PTAの全国組織「日本PTA全国協議会」(太田敬介会長)の運営に不適切な状況が疑われるとして、内閣府が公益法人認定法に基づく行政指導をしていたことが11月5日、分かった。公益法人担当を兼務する三原じゅん子こども政策担当相が同日の閣議後記者会見で、内閣府の公益認定等委員会が報告要求を行ったことを明らかにした。
同協議会は公立小中学校などのPTA組織を束ねる公益社団法人。2023年度の会員数(児童生徒数)は716万人に上るが、地方組織には退会の動きが目立っている。
公益認定等委員会は9月に立ち入り検査を実施。運営の適正さに疑義があるとして、10月11日、書面での報告を求めた。三原担当相は「詳細は差し控えるが、事実関係の精査を行っている段階。提出される報告の内容を踏まえて、適切に対応したい」と述べた。
同委員会の報告要求の文書では、経理や文書管理で実務の責任や権限がある事務局長、事務局次長が不在の状態が複数年続き、内規に反して常勤の事務員1人が担当していたと指摘。また、23年度の事業報告などを承認する理事会について、法令では社員総会の2週間以上前に開催すべきだが、総会3日前に臨時に開催していたという。

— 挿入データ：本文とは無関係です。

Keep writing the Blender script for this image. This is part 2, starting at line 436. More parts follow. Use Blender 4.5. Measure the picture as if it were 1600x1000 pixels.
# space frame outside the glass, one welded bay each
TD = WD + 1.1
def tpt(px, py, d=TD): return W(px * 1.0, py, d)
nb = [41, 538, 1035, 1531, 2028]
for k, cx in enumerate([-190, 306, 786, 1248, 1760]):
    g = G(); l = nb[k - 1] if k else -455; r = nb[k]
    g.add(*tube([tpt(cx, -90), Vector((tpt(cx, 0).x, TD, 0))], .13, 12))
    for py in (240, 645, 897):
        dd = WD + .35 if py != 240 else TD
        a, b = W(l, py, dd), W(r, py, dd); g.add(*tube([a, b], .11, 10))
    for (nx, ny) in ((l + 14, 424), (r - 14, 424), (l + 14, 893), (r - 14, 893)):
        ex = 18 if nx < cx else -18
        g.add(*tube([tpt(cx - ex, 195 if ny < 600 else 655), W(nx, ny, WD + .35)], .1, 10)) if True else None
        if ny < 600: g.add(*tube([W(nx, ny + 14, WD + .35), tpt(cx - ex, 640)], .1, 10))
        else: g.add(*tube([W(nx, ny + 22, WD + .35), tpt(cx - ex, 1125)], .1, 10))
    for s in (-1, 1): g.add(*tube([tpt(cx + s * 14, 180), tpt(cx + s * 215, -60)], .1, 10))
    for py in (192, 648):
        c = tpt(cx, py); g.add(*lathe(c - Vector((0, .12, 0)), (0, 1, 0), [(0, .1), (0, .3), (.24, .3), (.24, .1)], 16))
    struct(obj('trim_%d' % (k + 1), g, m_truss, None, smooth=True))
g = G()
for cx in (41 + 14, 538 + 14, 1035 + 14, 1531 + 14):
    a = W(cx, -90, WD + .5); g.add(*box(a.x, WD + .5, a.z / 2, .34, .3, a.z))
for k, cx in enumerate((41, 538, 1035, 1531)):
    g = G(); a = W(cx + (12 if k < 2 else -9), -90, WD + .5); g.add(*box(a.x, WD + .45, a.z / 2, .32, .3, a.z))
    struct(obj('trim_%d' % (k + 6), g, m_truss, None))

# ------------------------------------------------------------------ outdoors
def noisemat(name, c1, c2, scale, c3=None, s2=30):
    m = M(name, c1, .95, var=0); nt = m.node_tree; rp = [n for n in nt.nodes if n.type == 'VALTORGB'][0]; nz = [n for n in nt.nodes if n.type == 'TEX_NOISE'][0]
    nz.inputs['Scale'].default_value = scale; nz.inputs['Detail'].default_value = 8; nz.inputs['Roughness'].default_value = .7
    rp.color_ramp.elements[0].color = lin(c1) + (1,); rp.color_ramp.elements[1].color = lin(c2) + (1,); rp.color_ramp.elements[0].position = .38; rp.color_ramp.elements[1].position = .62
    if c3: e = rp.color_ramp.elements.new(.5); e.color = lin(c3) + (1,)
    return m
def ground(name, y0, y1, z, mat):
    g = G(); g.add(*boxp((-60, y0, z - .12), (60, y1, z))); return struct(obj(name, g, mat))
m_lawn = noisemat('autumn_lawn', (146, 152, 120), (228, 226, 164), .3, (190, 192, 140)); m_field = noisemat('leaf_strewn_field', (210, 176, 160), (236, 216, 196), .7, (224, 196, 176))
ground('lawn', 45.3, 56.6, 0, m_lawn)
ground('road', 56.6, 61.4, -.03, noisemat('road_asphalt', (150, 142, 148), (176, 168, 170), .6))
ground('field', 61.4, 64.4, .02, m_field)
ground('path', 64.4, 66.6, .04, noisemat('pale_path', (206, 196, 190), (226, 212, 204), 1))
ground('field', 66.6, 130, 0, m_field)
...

印章管理に関しては、法人印、会長印、代表理事印、銀行印をそれぞれ保有する管理規定を定めているが、会長印、代表理事印、銀行印が同一だった点も指摘している。その上で「法令に則った運営への認識が乏しく、適正な運営が図られているとはいえない」と厳しく言及。状況説明とともに問題点の原因、改善策についても説明を求めている。
公益法人の事業は公益目的として税制優遇があるが、報告書提出後も改善がない場合、内閣府は勧告や命令を出し、不適格と判断すれば、公益法人の認定を取り消すことがある。